As a swell of enthusiastic women cheering swept through the stadium, with a few wearing colourful wigs on top of their veils, some Saudi men on social media lauded their participation as a "historic" moment.
"Looks like women bought all the tickets!" one Saudi man quipped on Twitter.
Ultra-conservative Saudi Arabia has some of the world's tightest restrictions on women and is the only country where they are not allowed to drive, despite ambitious government reforms aimed at boosting female employment.
Under the country's guardianship system, a male family member - normally the father, husband or brother - must get permission for a woman's study, travel and other activities.
But the kingdom appears to be relaxing some norms as part of its "Vision 2030" plan for economic and social reforms conceived by powerful Crown Prince Mohammed bin Salman.
The national day celebration coincides with a crucial time for Saudi Arabia, which is in a battle for regional influence with arch-rival Iran, bogged down in a controversial military intervention in neighbouring Yemen and at loggerheads with fellow US Gulf ally Qatar.
The 32-year-old prince is set to be the first millennial to occupy the throne in a country where half the population is under 25, although the timing of his ascension remains unknown.

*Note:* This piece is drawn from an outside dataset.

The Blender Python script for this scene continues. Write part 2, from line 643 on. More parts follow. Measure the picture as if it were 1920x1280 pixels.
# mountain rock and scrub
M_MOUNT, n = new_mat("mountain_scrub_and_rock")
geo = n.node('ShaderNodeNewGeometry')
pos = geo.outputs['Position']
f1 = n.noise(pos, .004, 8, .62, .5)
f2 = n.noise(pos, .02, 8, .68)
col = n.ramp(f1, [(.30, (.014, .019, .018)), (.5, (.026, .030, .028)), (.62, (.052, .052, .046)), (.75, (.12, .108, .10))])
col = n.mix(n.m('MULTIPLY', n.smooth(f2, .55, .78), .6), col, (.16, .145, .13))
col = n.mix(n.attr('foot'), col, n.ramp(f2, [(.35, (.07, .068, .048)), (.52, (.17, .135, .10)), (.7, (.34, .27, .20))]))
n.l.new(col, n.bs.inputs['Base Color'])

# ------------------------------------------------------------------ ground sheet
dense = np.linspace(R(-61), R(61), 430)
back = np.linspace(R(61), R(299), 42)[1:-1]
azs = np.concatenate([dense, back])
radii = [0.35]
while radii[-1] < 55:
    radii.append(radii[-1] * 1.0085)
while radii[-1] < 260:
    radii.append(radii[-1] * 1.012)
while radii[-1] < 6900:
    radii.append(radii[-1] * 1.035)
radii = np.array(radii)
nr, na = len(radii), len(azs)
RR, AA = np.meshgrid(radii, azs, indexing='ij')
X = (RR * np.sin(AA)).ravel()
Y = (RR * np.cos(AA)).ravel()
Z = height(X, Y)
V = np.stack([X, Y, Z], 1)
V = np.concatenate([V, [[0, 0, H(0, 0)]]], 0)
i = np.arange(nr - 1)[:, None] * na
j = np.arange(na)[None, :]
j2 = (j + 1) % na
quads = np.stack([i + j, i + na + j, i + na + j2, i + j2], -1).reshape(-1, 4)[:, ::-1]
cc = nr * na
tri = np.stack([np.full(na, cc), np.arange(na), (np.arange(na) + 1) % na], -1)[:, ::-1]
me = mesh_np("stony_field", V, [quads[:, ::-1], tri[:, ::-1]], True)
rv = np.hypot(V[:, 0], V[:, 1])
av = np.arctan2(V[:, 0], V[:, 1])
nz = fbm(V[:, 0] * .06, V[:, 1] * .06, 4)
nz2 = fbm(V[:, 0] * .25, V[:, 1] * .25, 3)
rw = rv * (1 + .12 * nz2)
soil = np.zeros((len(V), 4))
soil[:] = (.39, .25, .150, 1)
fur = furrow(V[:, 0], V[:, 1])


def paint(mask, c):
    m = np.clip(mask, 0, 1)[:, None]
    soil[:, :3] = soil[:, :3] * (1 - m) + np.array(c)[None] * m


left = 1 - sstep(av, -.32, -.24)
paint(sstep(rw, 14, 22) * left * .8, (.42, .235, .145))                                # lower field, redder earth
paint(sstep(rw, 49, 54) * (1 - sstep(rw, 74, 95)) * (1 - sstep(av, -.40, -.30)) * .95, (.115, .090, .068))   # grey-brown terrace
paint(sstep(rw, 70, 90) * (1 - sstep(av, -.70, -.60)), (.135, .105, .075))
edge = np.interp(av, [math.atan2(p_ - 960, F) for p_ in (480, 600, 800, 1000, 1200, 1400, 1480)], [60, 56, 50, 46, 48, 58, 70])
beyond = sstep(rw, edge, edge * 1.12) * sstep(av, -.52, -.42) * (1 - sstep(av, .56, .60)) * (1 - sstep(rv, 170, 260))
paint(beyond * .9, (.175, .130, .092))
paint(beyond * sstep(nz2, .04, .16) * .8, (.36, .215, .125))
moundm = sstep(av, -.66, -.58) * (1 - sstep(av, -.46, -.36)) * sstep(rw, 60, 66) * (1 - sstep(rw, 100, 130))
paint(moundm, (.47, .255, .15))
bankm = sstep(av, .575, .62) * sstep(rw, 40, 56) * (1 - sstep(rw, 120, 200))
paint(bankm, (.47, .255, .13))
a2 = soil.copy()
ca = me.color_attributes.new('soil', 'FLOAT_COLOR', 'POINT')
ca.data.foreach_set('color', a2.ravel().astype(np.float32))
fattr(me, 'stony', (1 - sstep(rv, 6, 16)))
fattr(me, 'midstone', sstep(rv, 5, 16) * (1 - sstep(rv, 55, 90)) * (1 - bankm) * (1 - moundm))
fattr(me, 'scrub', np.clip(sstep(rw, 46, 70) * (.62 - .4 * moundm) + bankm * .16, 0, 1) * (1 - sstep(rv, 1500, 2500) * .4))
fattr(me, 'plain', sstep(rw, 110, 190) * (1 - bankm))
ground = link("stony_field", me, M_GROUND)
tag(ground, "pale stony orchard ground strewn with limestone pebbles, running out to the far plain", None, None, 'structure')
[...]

Already viewed as the de facto ruler controlling all the major levers of government, from defence to the economy, the prince is seen as stamping out traces of internal dissent before any formal transfer of power from his 81-year-old father King Salman.
This month, authorities arrested around two dozen people, including influential clerics, in what activists decried as a coordinated crackdown.
Analysts say many of those detained are resistant to Prince Mohammed's aggressive foreign policy that includes the boycott of Qatar as well as some of his bold reforms, dubbed Vision 2030, which include privatising state assets and cutting subsidies.
Saudi Arabia has cautiously begun introducing entertainment, including music concerts, despite opposition from hardliners in the kingdom, where public cinemas and theatre are banned.